Refactoring Usage

This topic describes examples of situations, where users can benefit the most form refactoring.

Renaming columns referenced by other columns using foreign keys

When renaming a column, it is necessary to make sure that all references using foreign keys are working. When simply renaming the column, you will have to find all foreign keys, delete them, rename the column and recreate the keys. When renaming using refactoring, the application will find all foreign keys and apply the new column name in all database.

Renaming columns used in creating views

It often happens that the column you need to rename is used in views. In case you just rename the column, you’ll get an error when data is selected for the view. To avoid it, you will have to edit all views that use the renamed column after you actually rename it. Refactoring tool in dbForge Studio will edit all views on its own after you rename the column.
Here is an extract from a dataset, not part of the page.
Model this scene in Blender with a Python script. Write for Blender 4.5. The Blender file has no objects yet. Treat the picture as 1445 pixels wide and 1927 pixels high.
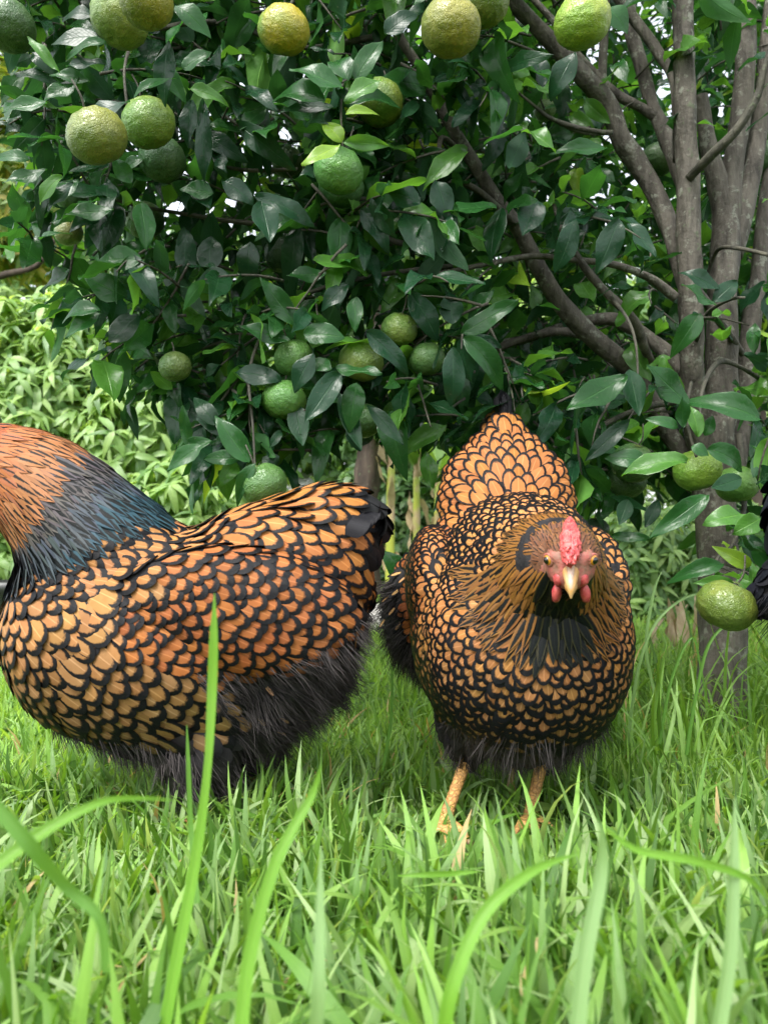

Renaming objects with code

If you rename an object with code, for example, a stored routine and make a mistake in the code, the procedure or function will be lost and you will have to recreate it from memory.

dbForge Studio for MySQL refactoring tool uses a special algorithm that changes such scenario:

  1. A temporary stored routine is created. It contains the code of the procedure before renaming.
  2. All objects that use this routine are deleted.
  3. All objects that use this stored routine are recreated, but the routine is renamed.
  4. The routine with new name and new code is created.
  5. The temporary stored routine is deleted.

In case the fifth step fails, the script execution stops and the original code can be restored from the temporary object.